It makes me angry that I live in a country where some people love their guns more than they love their children. The massacre of seventeen innocent children and teachers in Parkland, Florida has sparked a debate which has found children standing up to elected officials and the gun lobby, demanding gun safety and reform. One of the most absurd ideas is arming teachers. That teachers, in addition to all their other responsibilities, must worry about keeping their students safe from intruders with guns by “packing heat.” That in our own state a person running for Congress is giving away an AR-15 as a prize! Since Sandy Hook in 2012, there have been 239 school shootings nationwide; 438 children and teachers were shot, 139 were killed.
Who are we? What is wrong with us? How did guns become so deeply embedded in our culture? I grew up in a small Midwestern town. My father was a hunter. My brother, too. The rite of passage for boys was a BB gun at age 8, a .22 caliber rifle by age 12 followed by a .410. My childhood was spent playing Cowboys and Indians, wearing a toy six-shooter on my hip and riding around the neighborhood on a stick horse shooting bad guys. My heroes were Roy Rogers and the Lone Ranger. The photo above is of me and my friend Deanna Stevens. We had been riding the range all morning and paused just long enough to fill our canteens when someone snapped this picture. Keith grew up in Texas also riding the range with double pearl-handled six shooters at the ready.
Where did we get this warped idea that guns were ok? From westerns and television? Have we sugarcoated our past so we don’t have to face the fact that we committed genocide against 100 million indigenous people and brought slaves to this country to build our infrastructure? Is that what we do in this country, sugarcoat our past so we can live with ourselves?
Fast forward to the present. Does the second amendment really give us license to carry military grade weapons? Constitutional scholars say it does not.
My grandson is now a freshman at Free State High School and is deciding what courses he will take next year. For his history course, he wants to take Native American History and Black American History, but has been told that if he does, those history courses will not qualify him to attend a four-year college; they are electives. The required history courses are European History and World History. Instead of studying history from the point of view of the vanquished, we must study from the point of view of the victors?
Is this why we are so in love with guns because we never study the real history of this country? Why don’t we study Howard Zinn’s book The People’s History of the United States? Or Leonard Pitts’ book Freedom about what happened after the Emancipation Proclamation? Or at the least integrate the struggle and accomplishments of countless marginalized populations?

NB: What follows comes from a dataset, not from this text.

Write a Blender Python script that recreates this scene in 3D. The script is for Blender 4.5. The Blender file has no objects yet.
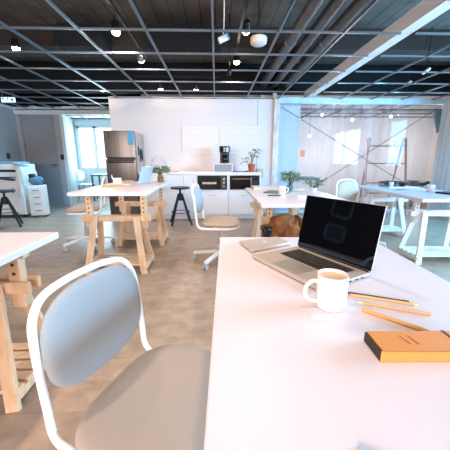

How did corporate interests become more important than the will of the people? Isn’t it time to get rid of the Supreme Court decision Citizens United which allows monied interests to control our lives and the lives of innocent children?
Our grandchildren have a way of shining a light into our lives and making us see the world differently. Just as those students in Parkland who courageously spoke truth to power, standing up against a system that allows the NRA to force schools into becoming battlegrounds and children to die at the hands of young men carrying high-powered guns that can kill 17 innocent children in 6 minutes. They say, “Enough is enough.” Enough is enough indeed.
There are a number of walk-outs and marches planned across the country. Something on a massive scale has to be done. No matter how many safety procedures we implement, without a drastic change in our laws and seismic shift in our thinking, this will happen again. And again. No more sugar-coating who we are. Our children are watching.